Among the children attributed to this awful couple were Orthus (or Othros), the Hydra of Lerna, and the Chimaera. Orthus was a two-headed hound which guarded the cattle of Geryon. With the Chimaera, Orthus fathered the Nemean Lion and the Sphinx. The Chimaera was a three-headed fire-breathing monster, part lion, part snake, and part goat. Hercules seemed to have a lot of experience dealing with this family: he killed Orthus, when he stole the cattle of Geryon, and strangled the Nemean Lion. Compared to these unfortunate family members, Cerberus was actually rather lucky.
Before making the trip to the Underworld, Hercules decided that he should take some extra precautions. This was, after all, a journey from which no mortal had ever returned. Hercules knew that once in the kingdom of Hades, he might not be allowed to leave and rejoin the living. The hero went to Eleusis and saw Eumolpus, a priest who began what were known as the Eleusinian Mysteries. The mysteries were sacred religious rites which celebrated the myth of Demeter and her daughter Persephone. The ancients believed that those who learned the secrets of the mysteries would have happiness in the Underworld. After the hero met a few conditions of membership, Eumolpus initiated Hercules into the mysteries.
Hercules went to a place called Taenarum in Laconia. Through a deep, rocky cave, Hercules made his way down to the Underworld. He encountered monsters, heroes, and ghosts as he made his way through Hades. He even engaged in a wrestling contest! Then, finally, he found Pluto and asked the god for Cerberus. The lord of the Underworld replied that Hercules could indeed take Cerberus with him, but only if he overpowered the beast with nothing more than his own brute strength.

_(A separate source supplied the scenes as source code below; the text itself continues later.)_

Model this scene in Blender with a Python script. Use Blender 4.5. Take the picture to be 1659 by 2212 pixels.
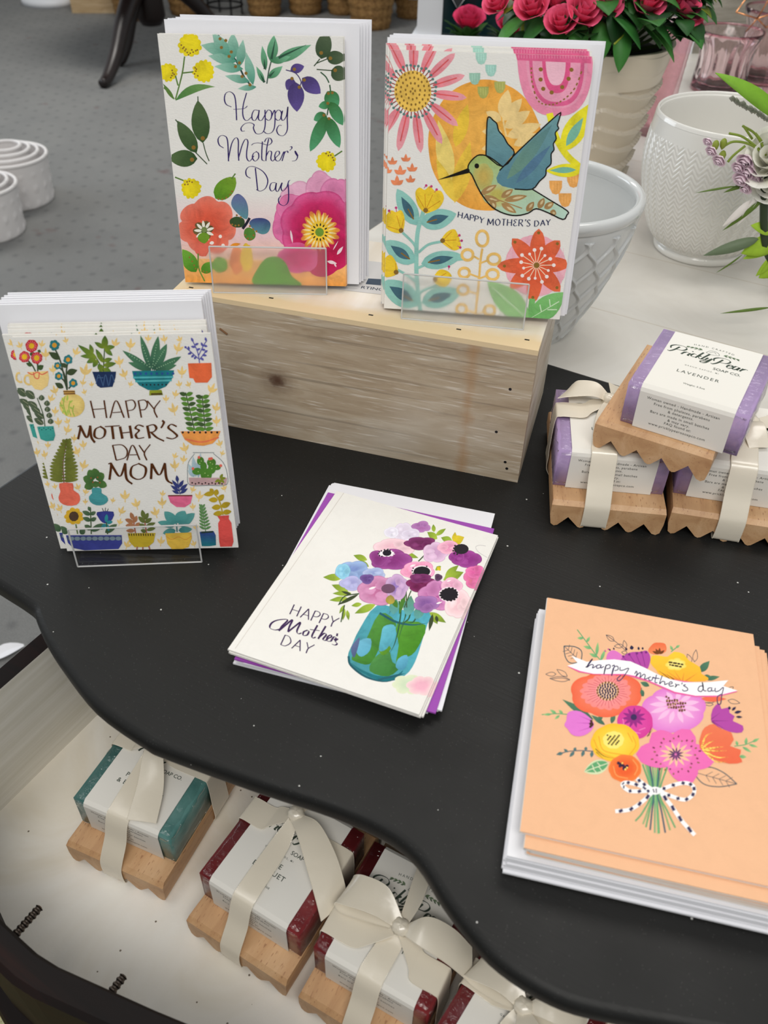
import bpy, bmesh, math, random
import numpy as np
from math import sin, cos, pi, radians
from mathutils import Vector, Matrix, geometry, noise
V = Vector
scene = bpy.context.scene
for o in list(bpy.data.objects):
    bpy.data.objects.remove(o, do_unlink=True)
C = scene.collection

# ---------------------------------------------------------------- camera, world, lights, exposure
F_PX, PITCH, ROLL, CAM_H = 1851.15, 0.72233, 0.02716, 0.4323
cd = bpy.data.cameras.new('camera'); cam = bpy.data.objects.new('camera', cd); C.objects.link(cam)
cd.sensor_fit = 'AUTO'; cd.sensor_width = 36.0; cd.lens = 36.0 * F_PX / 2212.0
cd.clip_start = 0.02; cd.clip_end = 50
cd.dof.use_dof = True; cd.dof.focus_distance = 0.70; cd.dof.aperture_fstop = 11.0
fw = V((0, cos(PITCH), -sin(PITCH))); r0 = V((1, 0, 0)); u0 = r0.cross(fw)
cr = r0 * cos(ROLL) + u0 * sin(ROLL); cu = -r0 * sin(ROLL) + u0 * cos(ROLL)
cam.matrix_world = Matrix(((cr.x, cu.x, -fw.x, 0), (cr.y, cu.y, -fw.y, 0), (cr.z, cu.z, -fw.z, CAM_H), (0, 0, 0, 1)))
scene.camera = cam

wd = bpy.data.worlds.new('room_light'); scene.world = wd; wd.use_nodes = True
bg = wd.node_tree.nodes['Background']; bg.inputs[0].default_value = (0.93, 0.97, 1.0, 1); bg.inputs[1].default_value = 0.45

def area(name, loc, target, sx, sy, power, col):
    ld = bpy.data.lights.new(name, 'AREA'); ld.shape = 'RECTANGLE'; ld.size = sx; ld.size_y = sy
    ld.energy = power; ld.color = col
    o = bpy.data.objects.new(name, ld); C.objects.link(o); o.location = loc
    o.rotation_euler = (V(target) - V(loc)).to_track_quat('-Z', 'Y').to_euler()
    return o
WARM = (1.0, 0.965, 0.915)
area('ceiling_panel_light', (0.55, 1.25, 1.95), (0.45, 1.0, 0), 1.2, 0.6, 15, WARM)
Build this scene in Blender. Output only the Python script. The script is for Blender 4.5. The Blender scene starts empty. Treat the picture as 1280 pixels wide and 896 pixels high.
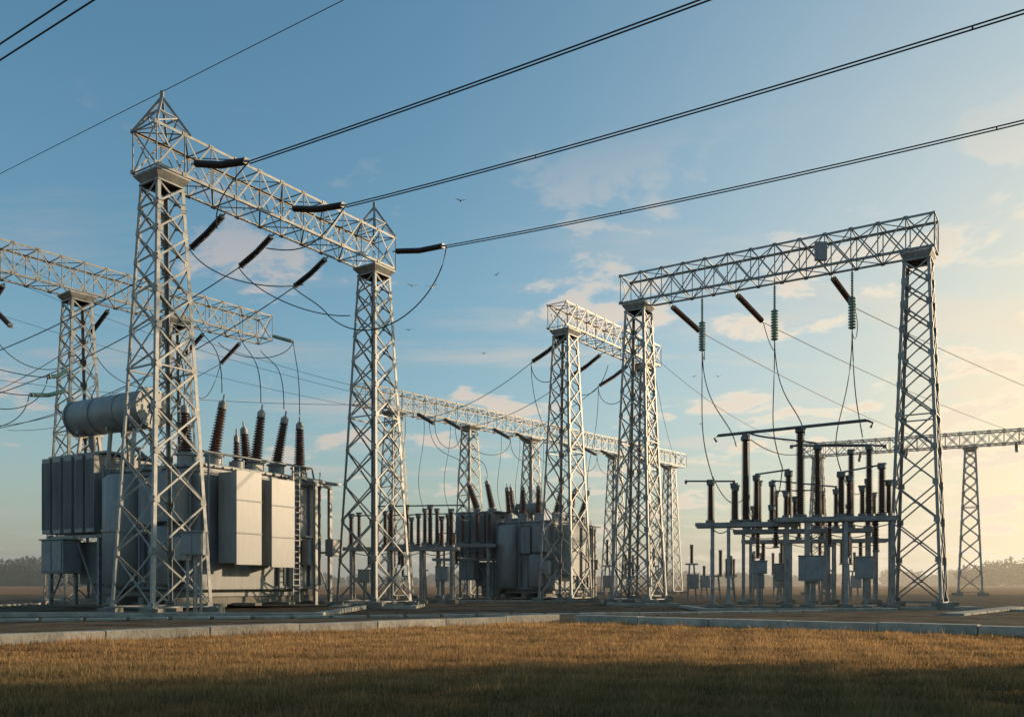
import bpy, math, random
import numpy as np
from mathutils import Vector, Matrix
random.seed(7); rng=np.random.default_rng(11)
scene=bpy.context.scene
V=Vector
# ------------------------------------------------------------------ materials
def newmat(name):
    m=bpy.data.materials.new(name); m.use_nodes=True
    nt=m.node_tree; b=nt.nodes['Principled BSDF']; return m,nt,b
def noisy(name,c1,c2,scale=3.0,rough=0.6,metal=0.0,detail=6,bump=0.0,stretch=(1,1,1),rlo=None,spec=0.5,coord='Object',bscale=None,lo=0.35,hi=0.68,island=0.0,streak=None):
    m,nt,b=newmat(name); N=nt.nodes; L=nt.links
    tc=N.new('ShaderNodeTexCoord'); mp=N.new('ShaderNodeMapping'); mp.inputs['Scale'].default_value=stretch
    L.new(tc.outputs[coord],mp.inputs[0])
    no=N.new('ShaderNodeTexNoise'); no.inputs['Scale'].default_value=scale; no.inputs['Detail'].default_value=detail
    no.inputs['Roughness'].default_value=0.65
    L.new(mp.outputs[0],no.inputs['Vector'])
    cr=N.new('ShaderNodeValToRGB'); cr.color_ramp.elements[0].position=lo; cr.color_ramp.elements[1].position=hi
    cr.color_ramp.elements[0].color=(*c1,1); cr.color_ramp.elements[1].color=(*c2,1)
    L.new(no.outputs['Fac'],cr.inputs[0]); out=cr.outputs[0]
    if streak:   # vertical weathering runs
        mp2=N.new('ShaderNodeMapping'); mp2.inputs['Scale'].default_value=(5,5,.22); L.new(tc.outputs[coord],mp2.inputs[0])
        n3=N.new('ShaderNodeTexNoise'); n3.inputs['Scale'].default_value=1.6; n3.inputs['Detail'].default_value=8; L.new(mp2.outputs[0],n3.inputs['Vector'])
        r3=N.new('ShaderNodeMapRange'); r3.inputs['From Min'].default_value=.56; r3.inputs['From Max'].default_value=.76; r3.inputs['To Max'].default_value=.55; L.new(n3.outputs['Fac'],r3.inputs['Value'])
        mx=N.new('ShaderNodeMix'); mx.data_type='RGBA'; L.new(r3.outputs[0],mx.inputs[0]); L.new(out,mx.inputs[6]); mx.inputs[7].default_value=(*streak,1); out=mx.outputs[2]
    if island>0:
        g=N.new('ShaderNodeNewGeometry'); r4=N.new('ShaderNodeMapRange'); r4.inputs['To Min'].default_value=1-island; r4.inputs['To Max'].default_value=1+island
        L.new(g.outputs['Random Per Island'],r4.inputs['Value'])
        vm=N.new('ShaderNodeVectorMath'); vm.operation='SCALE'; L.new(out,vm.inputs[0]); L.new(r4.outputs[0],vm.inputs['Scale']); out=vm.outputs[0]
    L.new(out,b.inputs['Base Color'])
    b.inputs['Metallic'].default_value=metal; b.inputs['Specular IOR Level'].default_value=spec
    mr=N.new('ShaderNodeMapRange'); mr.inputs['To Min'].default_value=rough if rlo is None else rlo; mr.inputs['To Max'].default_value=rough
    L.new(no.outputs['Fac'],mr.inputs['Value']); L.new(mr.outputs[0],b.inputs['Roughness'])
    if bump>0:
        n2=N.new('ShaderNodeTexNoise'); n2.inputs['Scale'].default_value=bscale or scale*4; n2.inputs['Detail'].default_value=5
        L.new(mp.outputs[0],n2.inputs['Vector'])
        bp=N.new('ShaderNodeBump'); bp.inputs['Strength'].default_value=bump; bp.inputs['Distance'].default_value=0.05
        L.new(n2.outputs['Fac'],bp.inputs['Height']); L.new(bp.outputs[0],b.inputs['Normal'])
    return m
STEEL=noisy('galvanised_steel',(.19,.188,.177),(.37,.36,.335),2.3,0.6,0.15,rlo=.42,island=.18)
PAINT=noisy('grey_tank_paint',(.15,.16,.165),(.26,.265,.26),0.9,0.55,0.0,rlo=.38,stretch=(1.5,1.5,.35),bump=.08,bscale=3,streak=(.10,.085,.07),island=.06)
PAINT2=noisy('radiator_paint',(.20,.205,.20),(.31,.305,.29),1.3,0.5,0.0,rlo=.36,stretch=(1.5,1.5,.3),bump=.05,bscale=3,streak=(.13,.105,.08),island=.07)
PORC=noisy('brown_porcelain',(.055,.022,.015),(.12,.048,.03),3,0.3,0.0,rlo=.2)
DARKINS=noisy('dark_insulator',(.02,.013,.011),(.045,.028,.022),3,0.45,0.0,rlo=.3)
GLASS=noisy('green_glass_insulator',(.16,.27,.23),(.28,.40,.34),3,0.25,0.0,rlo=.12)
WIRE=noisy('aluminium_conductor',(.02,.022,.025),(.045,.045,.05),2,0.6,0.2)
CONC=noisy('concrete',(.17,.155,.13),(.31,.285,.24),1.2,0.95,0.0,bump=.35,detail=10,bscale=9,spec=.15)
KCONC=noisy('kerb_concrete',(.28,.255,.21),(.52,.47,.39),1.6,0.95,0.0,bump=.4,detail=10,bscale=9,spec=.2,island=.1)
ALU=noisy('busbar_metal',(.10,.10,.10),(.18,.18,.18),2,0.5,0.3)
CAB=noisy('cabinet_paint',(.22,.225,.22),(.31,.31,.295),2,0.5,0.0,streak=(.14,.11,.08))
# ------------------------------------------------------------------ mesh builder
class MB:
    def __init__(s): s.v=[]; s.f=[]; s.sm=[]
    def add(s,vs,fs,smooth=False):
        o=len(s.v); s.v.extend([tuple(p) for p in vs]); s.f.extend([tuple(i+o for i in f) for f in fs]); s.sm.extend([smooth]*len(fs))
    def bar(s,p,q,w,h=None,up=None):
        p=V(p);q=V(q);h=h or w; d=(q-p)
        if d.length<1e-6: return
        d.normalize(); up=V(up) if up is not None else (V((0,0,1)) if abs(d.z)<.9 else V((1,0,0)))
        x=d.cross(up).normalized()*w/2; y=x.cross(d).normalized()*h/2
        vs=[p-x-y,p+x-y,p+x+y,p-x+y,q-x-y,q+x-y,q+x+y,q-x+y]
        s.add(vs,[(3,2,1,0),(4,5,6,7),(0,1,5,4),(1,2,6,5),(2,3,7,6),(3,0,4,7)])
    def angle(s,p,q,w,dx,dy,t=0.022):
        p=V(p);q=V(q);dx=V(dx);dy=V(dy)
        prof=[V((0,0,0)),dx*w,dx*w+dy*t,dx*t+dy*t,dx*t+dy*w,dy*w]
        vs=[p+a for a in prof]+[q+a for a in prof]; n=6
        s.add(vs,[(i,(i+1)%n,(i+1)%n+n,i+n) for i in range(n)]+[(0,3,2,1),(0,5,4,3),(6,7,8,9),(6,9,10,11)])
    def box(s,x0,x1,y0,y1,z0,z1):
        vs=[(x0,y0,z0),(x1,y0,z0),(x1,y1,z0),(x0,y1,z0),(x0,y0,z1),(x1,y0,z1),(x1,y1,z1),(x0,y1,z1)]
        s.add(vs,[(3,2,1,0),(4,5,6,7),(0,1,5,4),(1,2,6,5),(2,3,7,6),(3,0,4,7)])
    def lathe(s,p,q,prof,n=14,smooth=True):
        p=V(p);q=V(q);d=q-p; L=d.length; d.normalize()
        up=V((0,0,1)) if abs(d.z)<.9 else V((1,0,0)); x=d.cross(up).normalized(); y=x.cross(d).normalized()
        vs=[];fs=[]
        for t,r in prof:
            c=p+d*(t*L)
            for i in range(n):
                a=2*math.pi*i/n; vs.append(c+x*(math.cos(a)*r)+y*(math.sin(a)*r))
        m=len(prof)
        for k in range(m-1):
            for i in range(n):
                j=(i+1)%n; fs.append((k*n+i,k*n+j,(k+1)*n+j,(k+1)*n+i))
        s.add(vs,fs,smooth)
        s.add(vs[:n],[tuple(range(n-1,-1,-1))]); s.add(vs[-n:],[tuple(range(n))])
    def cyl(s,p,q,r,n=14,r2=None,smooth=True):
        s.lathe(p,q,[(0,r),(1,r if r2 is None else r2)],n,smooth)
    def ribs(s,p,q,r,rc,n,sides=14,taper=1.0):
        prof=[]
        for i in range(n):
            k=1+(taper-1)*i/n
            a=i/n; b=1/n
            prof+=[(a,rc*k),(a+.30*b,rc*k),(a+.42*b,r*k),(a+.60*b,r*k*.97)]
        prof.append((1,rc*taper))
        s.lathe(p,q,prof,sides,False)
    def tube(s,pts,r,n=6):
        pts=[V(p) for p in pts]; vs=[];fs=[]
        for k,c in enumerate(pts):
            d=(pts[min(k+1,len(pts)-1)]-pts[max(k-1,0)]).normalized()
            up=V((0,0,1)) if abs(d.z)<.95 else V((1,0,0)); x=d.cross(up).normalized(); y=x.cross(d).normalized()
            for i in range(n):
                a=2*math.pi*i/n; vs.append(c+x*(math.cos(a)*r)+y*(math.sin(a)*r))
        for k in range(len(pts)-1):
            for i in range(n):
                j=(i+1)%n; fs.append((k*n+i,k*n+j,(k+1)*n+j,(k+1)*n+i))
        s.add(vs,fs,True)
    def obj(s,name,mat,parent=None,bevel=0,loc=None):
        me=bpy.data.meshes.new(name); me.from_pydata(s.v,[],s.f); me.polygons.foreach_set('use_smooth',s.sm); me.materials.append(mat); me.update()
        o=bpy.data.objects.new(name,me); scene.collection.objects.link(o)
        if parent: o.parent=parent
        if loc: o.location=loc
        if bevel:
            b=o.modifiers.new('bevel','BEVEL'); b.width=bevel; b.segments=2; b.limit_method='ANGLE'; b.angle_limit=math.radians(50)
        return o
def empty(name,loc=(0,0,0),rz=0,scale=(1,1,1)):
    e=bpy.data.objects.new(name,None); e.location=loc; e.rotation_euler=(0,0,rz); e.scale=scale; scene.collection.objects.link(e); return e
def catenary(p,q,sag,n=24):
    p=V(p);q=V(q); return [p.lerp(q,i/n)-V((0,0,4*sag*(i/n)*(1-i/n))) for i in range(n+1)]
def wire(name,p,q,sag,r=.03,pair=0,parent=None,n=28):
    mb=MB(); pts=catenary(p,q,sag,n); mb.tube(pts,r)
    if pair:
        mb.tube([a+V((0,0,-pair)) for a in pts],r)
        for k in range(4,n,6): mb.bar(pts[k],pts[k]-V((0,0,pair)),.04)
    return mb.obj(name,WIRE,parent)
def bez(p,c1,c2,q,n=22):
    p,c1,c2,q=map(V,(p,c1,c2,q)); out=[]
    for i in range(n+1):
        t=i/n; out.append(p*(1-t)**3+c1*3*t*(1-t)**2+c2*3*t*t*(1-t)+q*t**3)
    return out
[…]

A weaponless Hercules set off to find Cerberus. Near the gates of Acheron, one of the five rivers of the Underworld, Hercules encountered Cerberus. Undaunted, the hero threw his strong arms around the beast, perhaps grasping all three heads at once, and wrestled Cerberus into submission. The dragon in the tail of the fierce flesh-eating guard dog bit Hercules, but that did not stop him. Cerberus had to submit to the force of the hero, and Hercules brought Cerberus to Eurystheus. Unlike other monsters that crossed the path of the legendary hero, Cerberus was returned safely to Hades, where he resumed guarding the gateway to the Underworld. Presumably, Hercules inflicted no lasting damage on Cerberus, except, of course, the wound to his pride!